Mike D: It all revolves around our life experience there. It's where we grew up and we have a tremendous attachment and love for the city. There is so much music that we grew up listening to there, so many ideas and people and different cultures that we were exposed to. Now, you have the World Wide Web and different means of accessing things. That didn't exist when were growing up. But we grew up in New York, so we were exposed to those things because of our proximity to them.

Very few bands in this business stay together for any length of time. How do you make it work?

Ad-rock: It's difficult.

Mike D: It's trying. It's hard on me because Adam is abusive to me. I got to hand him a beating once in a while.

MCA: And it's hard for me to watch that. It's hard for me to watch the pain between these two.

Mike D: We've been hanging since before I was 15.

Ad-rock: And we basically have the same friends we've had since then.

Mike D: I don't know what that means. Maybe arrested development.

This film seems primed for the special DVD treatment.

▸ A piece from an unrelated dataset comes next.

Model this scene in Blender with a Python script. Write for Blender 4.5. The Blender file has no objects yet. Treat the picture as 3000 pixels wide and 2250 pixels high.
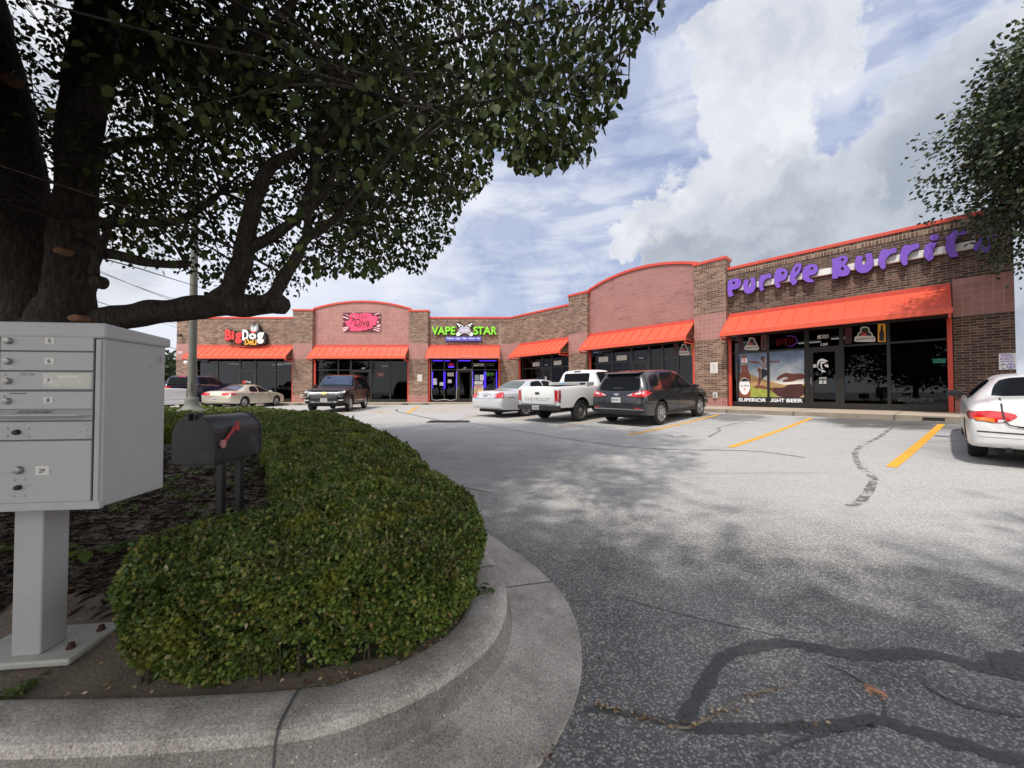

Mike D: There are some important special features. There is a barbecue battle royale on the DVD that is going to be very important viewing material. It's a barbecue battle that spans the globe. The inception of it starts in Australia and carries across the pond and takes place in Los Angeles.

Friis gal
04-01-2006, 05:10 PM
I don't even know if anybody reads all these interviews.

I try to :p

Chicka B
04-01-2006, 07:12 PM
I read them aaaallllll. I just can't help myself. Thanks.